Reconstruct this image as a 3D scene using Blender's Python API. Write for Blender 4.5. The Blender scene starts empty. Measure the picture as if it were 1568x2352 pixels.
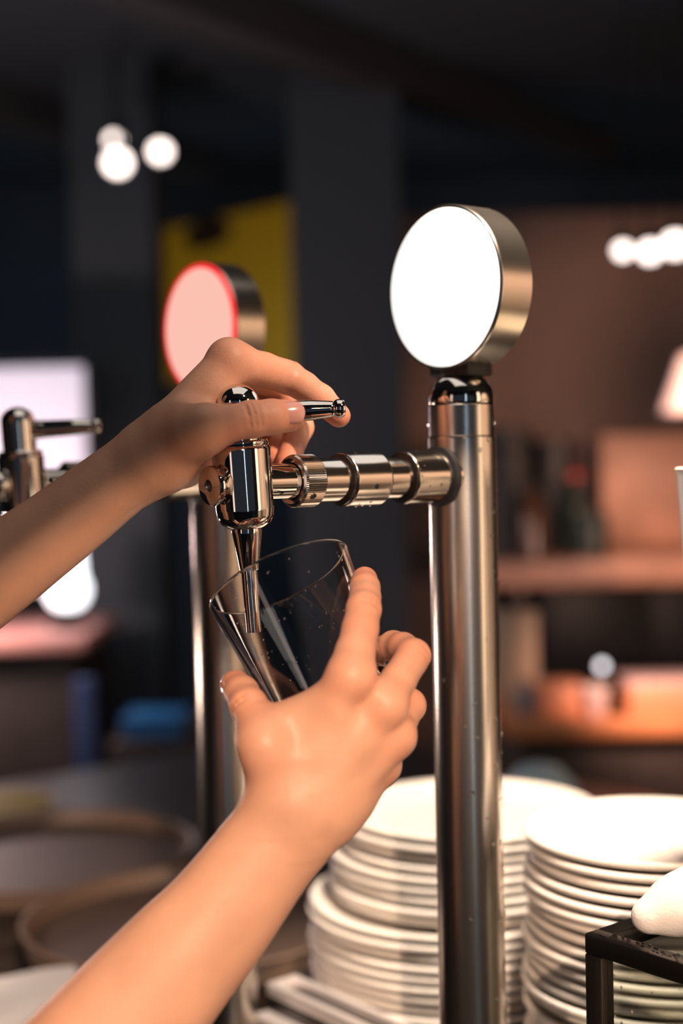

------------------------------------------------

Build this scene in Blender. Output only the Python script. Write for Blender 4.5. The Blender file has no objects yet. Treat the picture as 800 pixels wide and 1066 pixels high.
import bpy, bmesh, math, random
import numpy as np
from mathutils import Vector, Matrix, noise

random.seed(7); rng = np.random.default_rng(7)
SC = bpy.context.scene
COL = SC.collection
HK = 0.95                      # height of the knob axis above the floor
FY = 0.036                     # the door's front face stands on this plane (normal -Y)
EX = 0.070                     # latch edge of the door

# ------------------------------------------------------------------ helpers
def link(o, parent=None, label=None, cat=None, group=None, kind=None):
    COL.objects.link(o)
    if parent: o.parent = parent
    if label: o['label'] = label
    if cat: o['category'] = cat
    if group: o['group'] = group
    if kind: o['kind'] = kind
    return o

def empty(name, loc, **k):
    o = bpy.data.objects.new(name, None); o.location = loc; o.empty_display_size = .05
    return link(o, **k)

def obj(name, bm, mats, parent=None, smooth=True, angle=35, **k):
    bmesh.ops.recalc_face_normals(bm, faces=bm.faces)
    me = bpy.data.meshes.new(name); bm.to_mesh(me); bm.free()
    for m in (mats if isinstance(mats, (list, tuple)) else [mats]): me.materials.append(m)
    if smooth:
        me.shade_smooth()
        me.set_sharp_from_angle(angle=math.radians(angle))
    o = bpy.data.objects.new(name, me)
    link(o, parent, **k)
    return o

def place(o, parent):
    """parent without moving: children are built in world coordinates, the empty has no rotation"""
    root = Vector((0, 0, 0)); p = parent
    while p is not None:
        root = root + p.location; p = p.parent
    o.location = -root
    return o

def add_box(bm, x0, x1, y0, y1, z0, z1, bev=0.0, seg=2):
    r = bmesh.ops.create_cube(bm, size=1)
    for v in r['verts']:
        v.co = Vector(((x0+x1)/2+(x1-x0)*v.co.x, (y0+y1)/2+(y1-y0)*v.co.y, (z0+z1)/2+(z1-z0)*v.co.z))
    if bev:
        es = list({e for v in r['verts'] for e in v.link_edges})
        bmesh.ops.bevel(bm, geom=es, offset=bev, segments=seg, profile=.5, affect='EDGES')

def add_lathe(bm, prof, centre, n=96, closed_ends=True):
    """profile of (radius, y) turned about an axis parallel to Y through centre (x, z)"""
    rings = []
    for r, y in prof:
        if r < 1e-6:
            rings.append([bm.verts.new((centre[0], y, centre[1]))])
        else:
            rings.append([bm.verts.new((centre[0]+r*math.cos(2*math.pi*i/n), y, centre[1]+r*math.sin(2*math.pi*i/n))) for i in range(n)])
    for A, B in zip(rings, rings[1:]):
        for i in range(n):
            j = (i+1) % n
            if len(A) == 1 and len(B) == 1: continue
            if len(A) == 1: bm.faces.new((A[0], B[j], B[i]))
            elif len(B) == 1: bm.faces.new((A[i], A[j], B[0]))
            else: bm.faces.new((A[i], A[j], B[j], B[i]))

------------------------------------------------

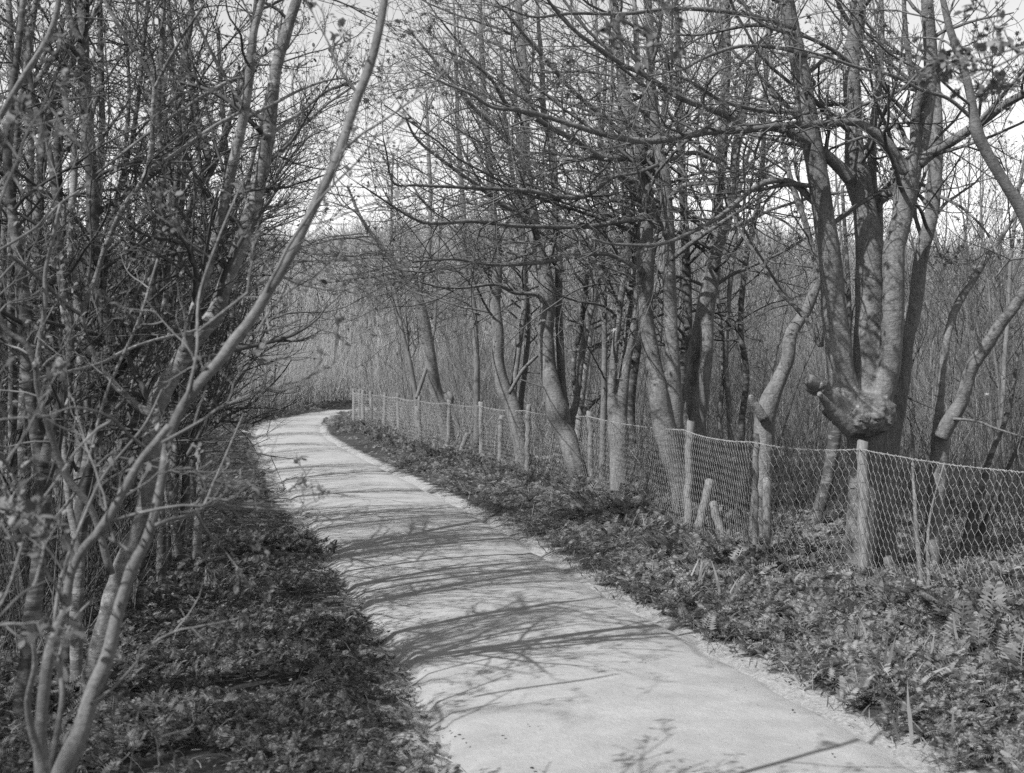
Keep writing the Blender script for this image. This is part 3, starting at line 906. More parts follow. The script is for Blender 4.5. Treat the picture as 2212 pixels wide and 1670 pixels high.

------------------------------------------------

Written task: Quote exactly the lines running from the line with "Build this scene" through the line with "return link(o, **k)", both ends included, and nothing more.

Solved problem:
Build this scene in Blender. Output only the Python script. Write for Blender 4.5. The Blender file has no objects yet. Treat the picture as 800 pixels wide and 1066 pixels high.
import bpy, bmesh, math, random
import numpy as np
from mathutils import Vector, Matrix, noise

random.seed(7); rng = np.random.default_rng(7)
SC = bpy.context.scene
COL = SC.collection
HK = 0.95                      # height of the knob axis above the floor
FY = 0.036                     # the door's front face stands on this plane (normal -Y)
EX = 0.070                     # latch edge of the door

# ------------------------------------------------------------------ helpers
def link(o, parent=None, label=None, cat=None, group=None, kind=None):
    COL.objects.link(o)
    if parent: o.parent = parent
    if label: o['label'] = label
    if cat: o['category'] = cat
    if group: o['group'] = group
    if kind: o['kind'] = kind
    return o

def empty(name, loc, **k):
    o = bpy.data.objects.new(name, None); o.location = loc; o.empty_display_size = .05
    return link(o, **k)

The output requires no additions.